Unlike Amazon or Apple, though, Barnes & Noble doesn't have the same depth of media beyond reading material. The company sells CDs and DVDs, but not tablet-native music or movies. It's dependent on Netflix and Hulu for streaming video, or users to rip their own.

Crucially, B&N also doesn't have Amazon or Apple's infrastructure in the cloud to support remote storage and syncing of that content. The Kindle Fire may only have 8 GB of storage with no SD expansion, but Amazon may be able to get away with that limitation because of Cloud Drive's ability to easily swap extra content in and out. Barnes & Noble needs those extra GB a little bit more than Apple or Amazon.

Barnes & Noble's stance, voiced by Lynch at the press conference, is that there are still too many questions the cloud's stability and security to rely on it extensively for storage or rerouting web traffic.

"People don't always want to be connected to wi-fi to get their content," Lynch said. Barnes & Noble's stores also offer it an advantage over Amazon (if not Apple) because of their ability to offer in-store support — key for the casual user market that Barnes & Noble is targeting.

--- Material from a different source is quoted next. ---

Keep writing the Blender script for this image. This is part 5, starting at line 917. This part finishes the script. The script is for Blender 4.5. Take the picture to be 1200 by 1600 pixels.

The markets for Apple, Amazon and B&N can coexist up to a point because they appeal to different segments. Barnes & Noble has to maintain its close connection with its customers while still offering additional features to maintain broad parity.

But you have to say they're underdogs to win a high-tech shooting war. Better tech specs will only help Barnes & Noble fight off Amazon for so long. Ultimately, they have to make the bet that its rich local approach, from stores to storage, will resonate with customers better than Amazon's blitzkrieg from the cloud.